Regular expressions syntax

Regular expressions are a series of characters that define a pattern of text. Regular expressions are used in Workbench for expressing search criteria.

Regular expressions are useful when you need to search for text but you do not want to specify the entire content of the text that is returned. Regular expressions are useful in the following situations:

  • You only know a portion of the text that you are searching for. For example, if you are searching for files, you may only know the first three letters used to start the file name.

  • You need to find multiple instances of text that include a certain pattern. For example, if you want to find all of the files that have the same file extension.

When constructing regular expressions, you need to use the correct syntax:

Literal characters

The base components of regular expressions are literal characters. For example, the regular expression abc matches the sequence abc.

Groups

Enclosing a sequence of characters in parentheses forms a group, for example (defg). The characters in a group are treated as a single element.

Any character

The period (.) represents any character. For example a.bc matches the sequence of a followed by any character followed by bc, such as ambc.

The OR operator

To specify a pattern that includes either one of two characters, you separate them with the pipe character (|). For example, x|y matches either the character x or y. The regular expression x|(zy) matches either the character x or the sequence zy.

Quantifiers

Quantifiers are special characters used to express a quantity. Quantifiers are applied to the element that directly precedes the quantifier. For example, when a group precedes a quantifier, the quantifier applies to the characters in the group as a whole.

Character

Quality

Example

?

Zero or one

a? matches a sequence of zero or one a characters.

abc? matches a sequence of ab followed by zero or one c characters, such as abc or ab

*

Zero or more

a*b|c matches a sequence of zero or more a characters followed by either b or c, such as aaaac.

+

One or more

z+ matches a sequence of one or more z characters.

{n}

n times

efg{3}b matches a sequence of ef followed by three consecutive g characters followed by another character, such as efgggb.

{n,}

n or more

a{3,} matches a sequence of three or more consecutive a characters.

{n,m}

n or more, but no more than m

a{3,5} matches a sequence of three, four, or five consecutive a characters.

Note: The backslash character (\) is used for escaping special characters so that you can express them as literal characters. For example, \+ matches the plus sign (+). To specify the backslash character (\) in the path on a Windows file system, you use \\ as follows:
    c:\\file.txt

Character classes

Character classes are a group of characters. You define character classes by enclosing characters and special characters within brackets ([ ]).

Character

Explanation

Example

Literals

The characters that you want to include in the character class

[abc] specifies a or b or c.

^

The negation of characters.

[^abc] specifies any character except a, b, and c.

-

An inclusive range of characters.

[a-z] specifies all characters between a and z, including a and z.
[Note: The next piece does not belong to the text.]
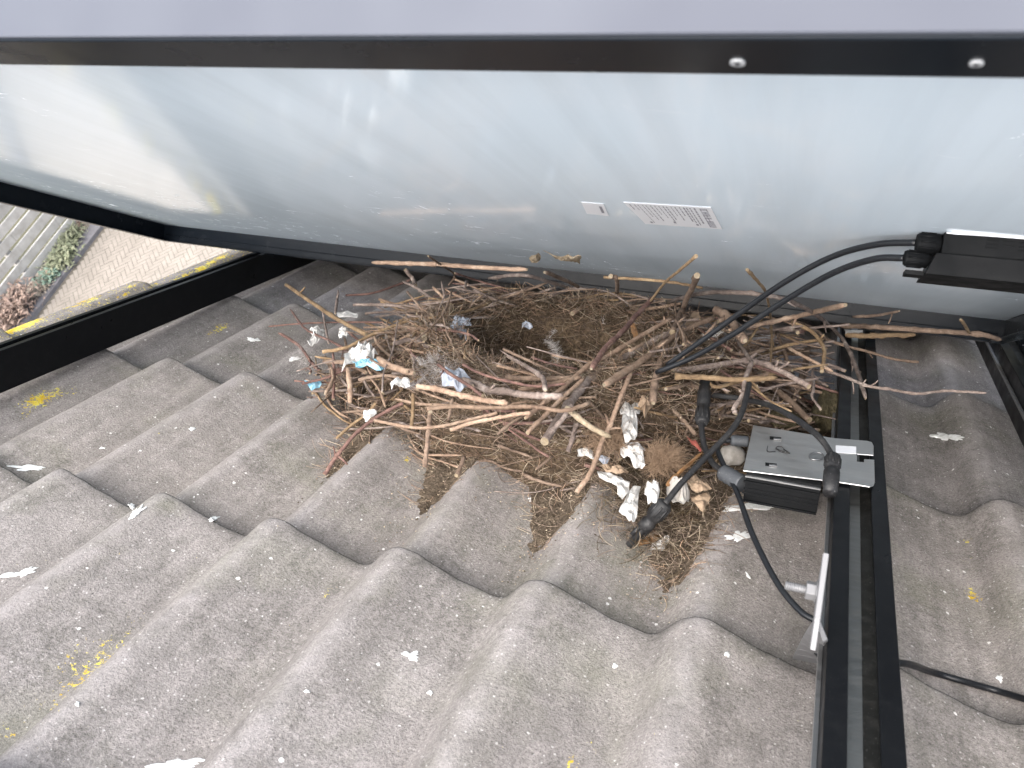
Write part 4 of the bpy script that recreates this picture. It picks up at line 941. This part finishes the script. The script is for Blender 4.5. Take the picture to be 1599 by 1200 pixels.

[a-zA-Z] specifies all characters between a and z, inclusive (including a and z), as well as all characters between A and Z, inclusive.

nested brackets

Specifies the union of the character class that is defined by the nested bracket.

[a-d[m-p]] specifies all characters between a and d , inclusive, as well as all characters between m and p, inclusive. Syntactically equivalent to [a-dm-p].

&&

Specifies the intersection of characters with a character class.

[a-z&&[def]] specifies the intersection of the character range a-z with the character class that includes def. This example regular expression evaluates to the characters d, e, or f.

Predefined character classes

Several predefined character classes can be expressed using shorthand.

Character class

Shorthand

Description

[0-9]

\d

A digit.

[^0-9]

\D

Any character that is not a digit.

\\x

\s

A white space character.

[^\s]

\S

Any character that is not a white space character.

[a-zA-Z_0-9]

\w

A character that represents a letter of the alphabet

[^\w]

\W

Any character that is not a letter of the alphabet.